I never realised Palin had guest hosted Saturday Night Live on three occasions, over in New York, working with Bill Murray, Dan Ackroyd and John Belushi. As ever he got on well with them all. The bizarre runs through it all (appearing live on stage on Saturday Night live with two cats down his trousers) and there is a description of a game of charades where Mick Jagger has to mime The Sex Pistols. Don’t go there!!
The last part of the volume deals with some of the backlash when The Life of Brian was released including the infamous debate involving John Cleese and Michael Palin. The other side being represented by Malcolm Muggeridge and the Bishop of Southwark, Mervyn Stockwood.
All in all it’s rather an entertaining read and captures the zeitgeist of the 70s well. Palin is rather likeable and funny.

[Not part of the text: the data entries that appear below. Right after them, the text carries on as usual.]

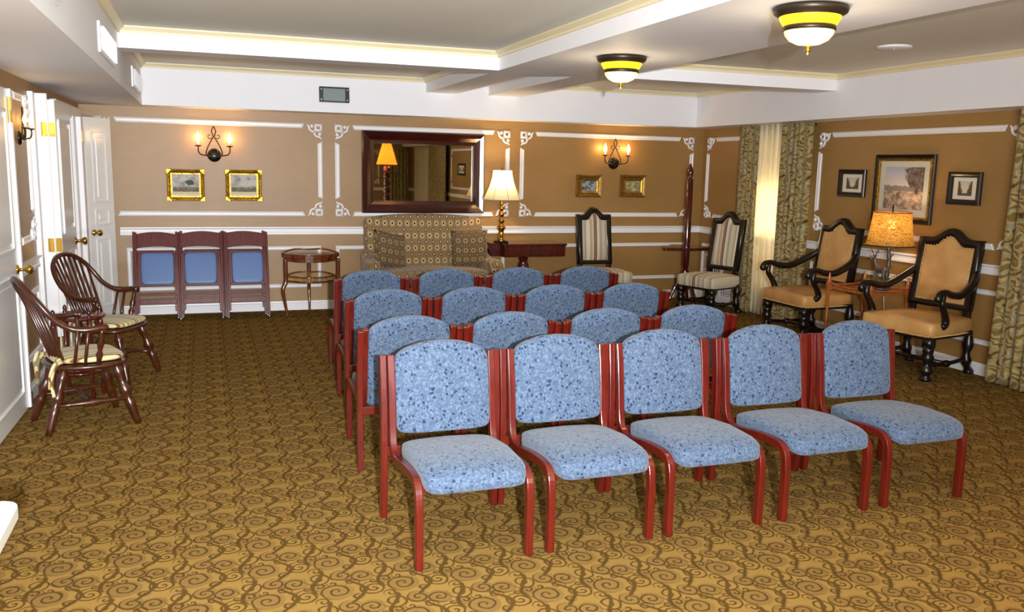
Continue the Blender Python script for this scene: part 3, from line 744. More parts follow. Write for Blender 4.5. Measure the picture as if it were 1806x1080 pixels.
def picture(label, place, u0, u1, z0, z1, fw, fmat, matw, artm, matm, fd=.03, corner=0, inner=None, group=None):
    uc, zc = (u0+u1)/2, (z0+z1)/2
    root = thing('framed_picture', label, 'picture', place(uc, 0, zc), 0, group); o0 = Vector(place(uc, 0, zc))
    P = lambda u, d, z: Vector(place(u, d, z))-o0
    def ringmesh(a, d0, d1, d2, w_):
        "mitred frame ring, a=(u0,u1,z0,z1), profile depth outer d1, inner d2"
        q = [(a[0], a[2]), (a[1], a[2]), (a[1], a[3]), (a[0], a[3])]
        prof = [(0, d0), (0, d1*.75), (.12, d1), (.45, d1*.85), (.75, d2*1.05), (1, d2), (1, d0)]
        vs, fs = [], []
        for t_, d in prof:
            ins = t_*w_
            for i, (u, z) in enumerate(q):
                su = 1 if i in (0, 3) else -1; sz = 1 if i in (0, 1) else -1
                vs.append(P(u+su*ins, d, z+sz*ins))
        for k in range(len(prof)-1):
            for i in range(4): fs.append((k*4+i, k*4+(i+1) % 4, k*4+4+(i+1) % 4, k*4+4+i))
        return MB().add(vs, fs)
    rm = ringmesh((u0, u1, z0, z1), 0.001, fd, fd*.55, fw)
    rm.build('frame', fmat, root)
    if corner:
        for u in (u0, u1):
            for z in (z0, z1):
                su = 1 if u == u0 else -1; sz = 1 if z == z0 else -1
                mb = MB(); q = [(-.006, -.006), (corner, -.006), (corner*.8, corner*.35), (corner*.35, corner*.8), (-.006, corner)]
                vs = [P(u+su*a, d, z+sz*b) for d in (.004, fd+.008) for a, b in q]; n = 5
                mb.add(vs, [tuple(range(n)), tuple(range(n, 2*n))]+[(i, (i+1) % n, n+(i+1) % n, n+i) for i in range(n)])
                mb.build('corner_ornament', fmat, root, bevel=.004)
    def sheet(a, d, mat, name):
        vs = [P(u, dd, z) for dd in (d-.003, d) for u, z in ((a[0], a[2]), (a[1], a[2]), (a[1], a[3]), (a[0], a[3]))]
        return MB().add(vs, [(0,3,2,1), (4,5,6,7), (0,1,5,4), (1,2,6,5), (2,3,7,6), (3,0,4,7)]).build(name, mat, root)
    i0 = (u0+fw*.9, u1-fw*.9, z0+fw*.9, z1-fw*.9)
    if inner:
        ringmesh((u0+fw*.95, u1-fw*.95, z0+fw*.95, z1-fw*.95), .001, fd*.75, fd*.5, .020).build('slip', inner, root)
    sheet(i0, .006, matm, 'mat_board')
    ml, mr, mbm, mt = matw
    sheet((i0[0]+ml, i0[1]-mr, i0[2]+mbm, i0[3]-mt), .0085, artm, 'print')
    return root
gp = 'gilt landscapes on the back wall'
picture('gilt-framed grey wash landscape with a large tree', pb, -.345, .015, 1.172, 1.49, .048, M['gold'], (.012, .012, .02, .010), art('wash_landscape_tree', 0), M['cream'], .035, .05, None, gp)
picture('gilt-framed pale wash landscape of open hills', pb, .222, .582, 1.176, 1.495, .048, M['gold'], (.012, .012, .02, .010), art('wash_landscape_hills', 1), M['cream'], .035, .05, None, gp)
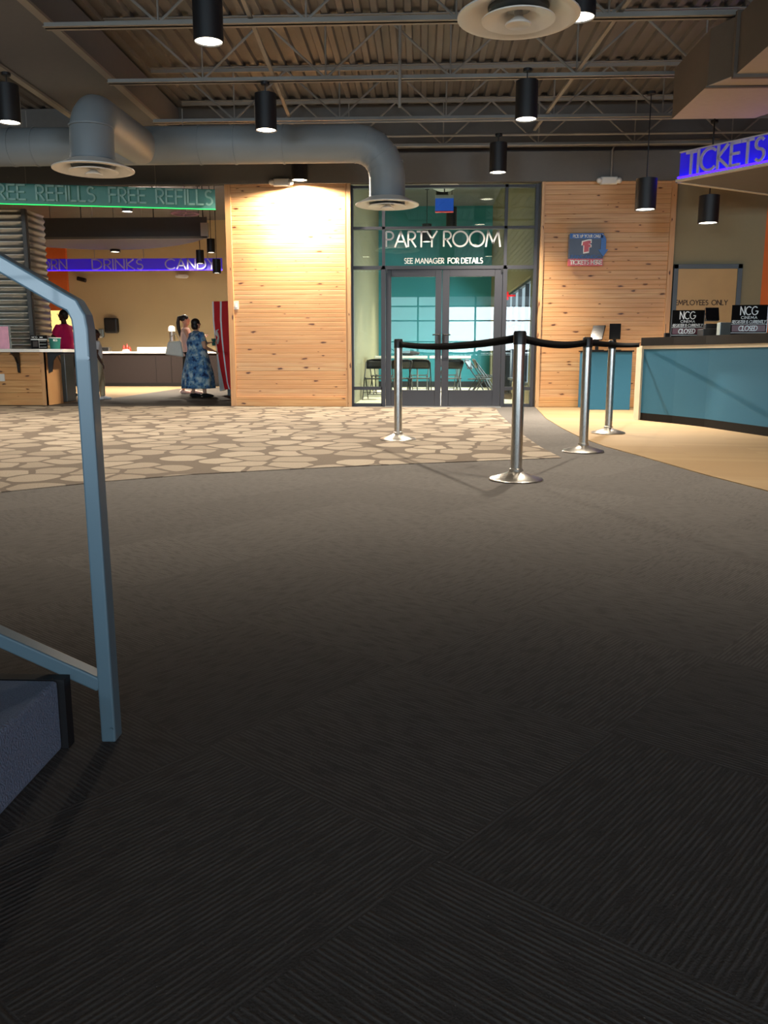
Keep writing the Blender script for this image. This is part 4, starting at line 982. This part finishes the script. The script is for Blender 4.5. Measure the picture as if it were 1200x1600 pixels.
# red soda fountain machine: concave leaning front facing left
my1 = 17.6
def mx(px): return X(px, my1)
prof = [(332, 471), (333, 500), (336, 530), (339, 550), (343, 575), (347, 598), (351, 613)]
pr = [(P(px, py, my1).x, max(.05, P(px, py, my1).z)) for px, py in prof]; pr[-1] = (pr[-1][0], .14)
xback = pr[0][0]+.78
sd = thing('soda_fountain', 'tall red and white self-serve soda fountain beside the left pine wall', 'drinks machine', ((pr[0][0]+xback)/2, my1+.4, .006))
MB().extr([(x, my1, z) for x, z in pr]+[(xback, my1, .14), (xback, my1, pr[0][1]+.02)], (0, .75, 0)).build('body', 'red', sd, bevel=.012)
MB().box((pr[-1][0]+.05, my1+.05, .006), (xback-.02, my1+.7, .14)).build('plinth', 'blackplastic', sd)
def stripe(o0, o1, w0, w1, name='white_stripe', i0=0):
    f = [(x+o0+(o1-o0)*k/6, z) for k, (x, z) in enumerate(pr)]; g_ = [(x+w0+(w1-w0)*k/6+o0+(o1-o0)*k/6, z) for k, (x, z) in enumerate(pr)]
    m = MB()
    for k in range(i0, 6):
        m.extr([(f[k][0], my1-.006, f[k][1]), (g_[k][0], my1-.006, g_[k][1]), (g_[k+1][0], my1-.006, g_[k+1][1]), (f[k+1][0], my1-.006, f[k+1][1])], (0, .005, 0))
    m.build(name, 'white_gloss', sd)
stripe(.155, .09, .035, .02); stripe(-.004, -.004, .03, .012, 'front_edge_stripe')
MB().extr([(pr[3][0]-.0, my1-.008, pr[3][1]), (pr[6][0]+.0, my1-.008, .15), (pr[6][0]-.1, my1-.008, .1), (pr[3][0]-.01, my1-.008, pr[3][1])], (0, .5, 0)).build('lower_fairing', 'white_gloss', sd)
zc_ = P(340, 530, my1).z
MB().tube([(mx(339)+.03, my1-.01, zc_-.1), (mx(340)+.02, my1-.01, zc_-.03), (mx(339)+.05, my1-.01, zc_+.04), (mx(340)+.01, my1-.01, zc_+.1), (mx(340), my1-.01, zc_+.17), (mx(341)+.03, my1-.01, zc_+.2)], [.012, .03, .018, .034, .02, .008], 8).build('script_emblem', 'white_gloss', sd, smooth=True)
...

“As I work in the afternoon on committing to paper some of my morning's thoughts, I find myself just about to close on the knotty question of whether or not I believe in God. In fact I am about to type, 'I do not believe in God', when the sky goes black as ink, there is a thunderclap and a huge crash of thunder and a downpour of epic proportions. I never do complete the sentence.”